24 March 2007

United Nations' Kosovo blueprint in "final stages"

Reuters, Thu Jan 4, 2007 11:01 AM ET By Matt Robinson


BELGRADE (Reuters) - A U.N. blueprint on the final status of Serbia's U.N.-run province of Kosovo, which diplomats say will open the door to independence, will be ready on January 21, a United Nations spokesman said on Thursday.


"It's in the final stages," said Remi Dourlot, spokesman for U.N. Kosovo envoy Martti Ahtisaari. "It has still to be finalized but it will be ready for the 21st and to be presented any time after then."


Serbia holds a general election on January 21, a snap vote that forced Ahtisaari to postpone an original deadline of end-2006 for his proposal on the fate of the majority ethnic Albanian province.


A Western diplomat told the Austrian daily Die Presse on Thursday that it was increasingly likely Ahtisaari's blueprint would recommend "supervised independence".


Diplomats have said for months that the United States and its major European allies favor independence, supervised by the European Union and a NATO force of currently 17,000 soldiers.


But Russian backing for Serbia, which says autonomy is the most it can offer a region which was once the heart of the medieval Serb kingdom, is complicating efforts to decide the issue at the U.N. Security Council, where Moscow holds a veto.


Kosovo's 90-percent Albanian majority has ruled out a return to Serb rule. Ten thousand died and almost a million were temporarily expelled in a 1998-99 conflict in which NATO bombed Serbia and occupied the province. Kosovo has been a ward of the United Nations since.


A U.N. official told Reuters it was "quite likely" Ahtisaari would brief the six-member Contact Group steering Balkan diplomacy -- the United States, Britain, Germany, France, Italy and Russia -- on January 26, after which he would personally present the document to Serbia and Kosovo.
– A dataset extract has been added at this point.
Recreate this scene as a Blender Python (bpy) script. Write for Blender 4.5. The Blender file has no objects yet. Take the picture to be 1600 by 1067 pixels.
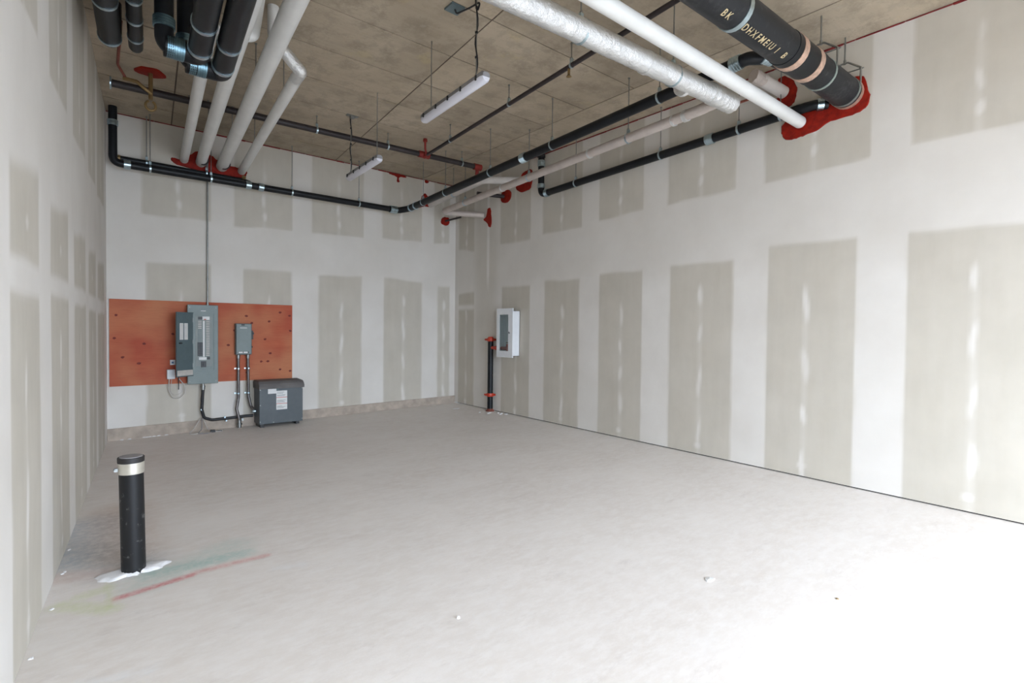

Kosovo media reports say the document, to appease Russia, will fall short of recommending independence but clear the decks for individual states to recognize Kosovo. The U.N. official, who asked not to be named, said Ahtisaari might make this clear in a separate report to new U.N. Secretary-General Ban Ki-Moon.


Serbian Prime Minister Vojislav Kostunica on Wednesday called on Ban to protect Serbia's territorial integrity and rule out the creation of "another Albanian state".


Diplomats are eyeing March or April for a new U.N. Security Council resolution which would wind up the current U.N. mission in Kosovo and mandate a new international envoy and a European Union-led police and justice mission.


NATO peacekeepers and U.N. police are braced for unrest as a decision nears, and a possible exodus by some of Kosovo's 100,000 remaining Serbs if the decision goes against them.